Tuesday, August 8, 2017

The Inquisitor's Tale, by Adam Gidwitz and Hatem Aly

Today I'm looking at a book which was foisted upon me by one of my friends, The Inquisitor's Tale ,Or, The Three Magic Children and Their Holy Dog. This book is set in France in 1242 and was described to me as a modern-day reimagining of Chaucer's The Canterbury Tales and also done for children. And I have to admit, at least in the beginning the parallels with The Canterbury Tales is very pronounced, although I feel like it sort of tapers off as the book goes on.The main message of the book is also fairly heavy-handed but it's a good message so I can't fault Gidwitz too much.

The book begins with travellers in an inn, discussing the three magical children and their holy dog who have been declared outlaws by King Louis IX of France. But nobody precisely knows what the children have done to raise the ire of the king or who they are. However, the travellers in the inn start sharing stories, revealing that all of them know a little bit about the tale and together they're able to create a more coherent picture.

Gradually we are introduced to our four protagonists. First we have Gwenforte the greyhound, who died protecting baby Jeanne from an adder and was venerated as a saint by peasants in a village until Gwenforte was resurrected. And then there's Jeanne, the French peasant girl Gwenforte saved who can see the future. Next we meet William, an enormous oblate in a monastery whose father was a knight in the reconquista and whose mother was a Moor. William possesses enormous strength, capable of shattering a stone bench with his bare hands. Finally there's Jacob, a Jewish boy whose home village is burned down by some foolish Christian boys on a dare and who possesses the ability to miraculously heal any wound with different plants. The children eventually meet up and become boon companions.

Another way that this book is a lot like Canterbury Tales is there's a lot of low-brow humor, especially in the first third or so of the book. There's a point where peasants send a bunch of knights swimming through a dung heap looking for a child that isn't there, there's a farting dragon, and there's a pun on the multiple uses of the word ass. Considering that in The Miller's Tale, which is one of the ones I was forced to read in high school, two young students plan to bed another man's wife, one of them succeeds in doing so, the woman gets another one of the students to kiss her butt, and then the first student farts in the other student's face, the things I just described would totally not go amiss in one of the more comedic of Chaucer's tales. I do feel in hindsight that the humor doesn't fit as well because of the tonal shift around a third of the way through the book, but that's just me.

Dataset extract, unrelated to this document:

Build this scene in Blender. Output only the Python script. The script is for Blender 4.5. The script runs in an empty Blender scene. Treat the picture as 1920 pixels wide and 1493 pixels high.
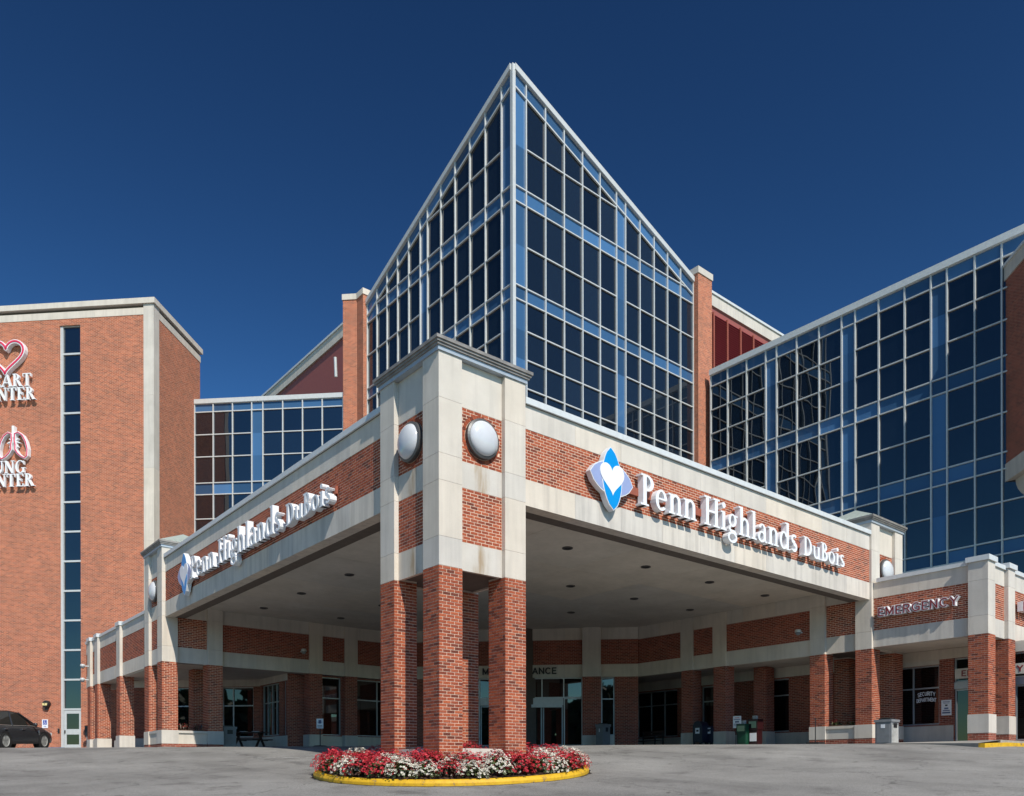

The main theme of the book is about tolerance in general and religious tolerance in specific. Now this is a theme which I'm all in favor of. I'm on board with loving your neighbor as yourself, even if it's really darn hard sometimes. But I feel like this book does it in kind of a heavy-handed way that it becomes too much. Obviously there are people who aren't into the whole tolerance thing in the first place, but I'm not sure they'd pick up this book in the first place and even if they did if it would change their minds at all. Maybe there are a few people who would benefit, but it feels a lot like Gidwitz is stating something his audience already agrees on with him.

Overall though, I thought this book was pretty good, in spite of the heavy-handedness and sharp tonal shift. The illuminations by Hatem Aly done within the book are wonderful to look at and occasionally capture the feeling of a true medieval manuscript. Gidwitz has also done significant research to ensure his book doesn't stray too far from the truth of medieval life in thirteenth century France. For anybody who enjoys all things medieval, I think this is worth a look.